I'm not sure what "update assistant" means, but I opened the Settings for Windows Update, and manually told it to check for updates, and it refused to give me anything. I wasn't waiting to be forced, I was proactively seeking an upgrade that all their blogposts said had rolled out a year ago.

I googled for that phrase, got to https://support.microsoft.com/en-us/topic/windows-10-update-... , which said that Update Assistant does automatic updates (which I already have), and that if I want to manually do updates I should look at https://support.microsoft.com/en-us/windows/update-windows-3... , which tells me to do what I was doing for a year. Maybe there's some nuance I'm missing, though, I'm not a very competent sysadmin, especially on Windows.

Anyway, as far as I can tell all this means that they're knowingly writing false statements, also known as "lying", in case I was too subtle.

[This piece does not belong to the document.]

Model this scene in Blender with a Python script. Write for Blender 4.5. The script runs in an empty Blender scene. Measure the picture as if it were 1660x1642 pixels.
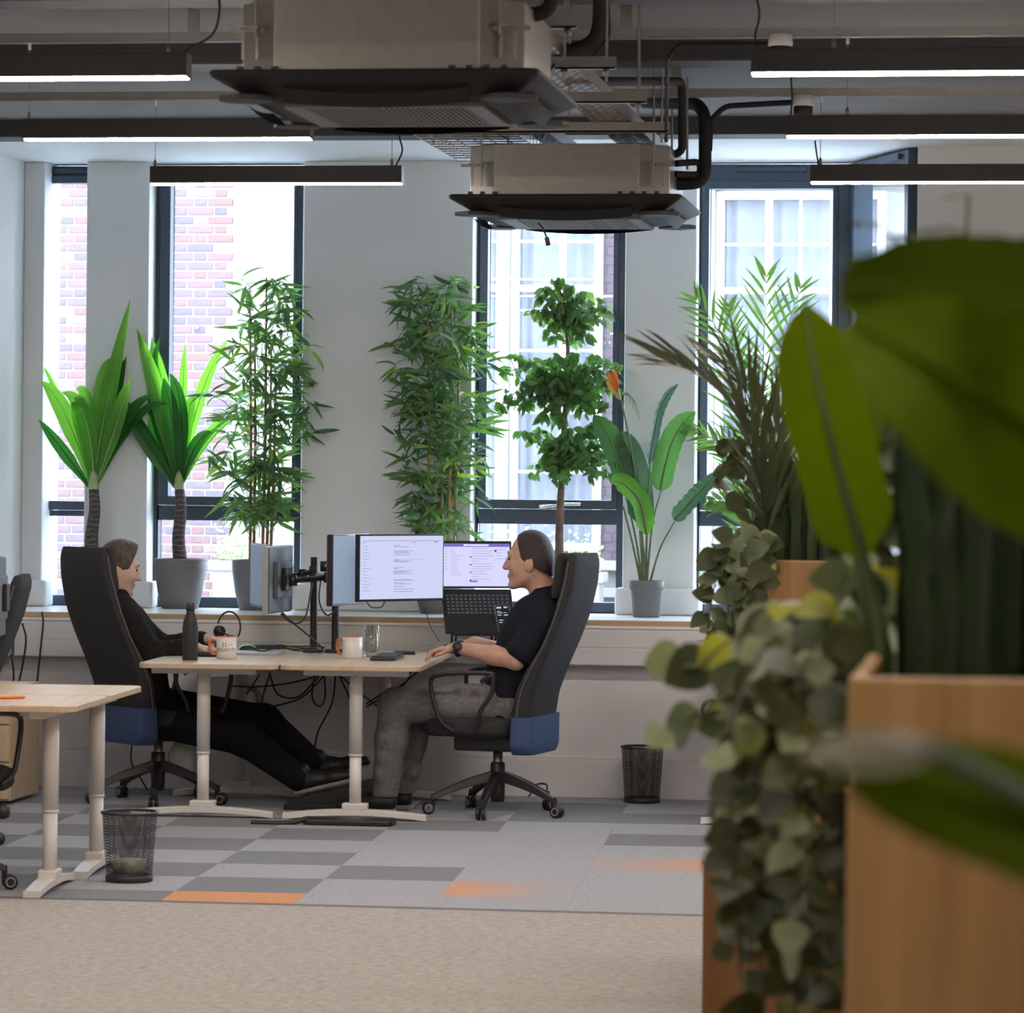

Now, maybe their lies are reasonable. A rolling release makes sense, to detect bugs in smaller segments of the population, and manage them. And maybe they have some reason to believe that my moderately old hardware still has driver issues that need ironing out, or something, I don't know (the hardward in question is an expensive-ish highish-perf tower, but it's not that recent). Managing horrifyingly multiplexed complexity across a billion hardware vendors is literally the main value that MS provides, so I don't really want to second-guess them. After all, this is why I'm wanting to use WSL.

But the fact remains that their marketing about when things will be available is full of false statements about availability dates.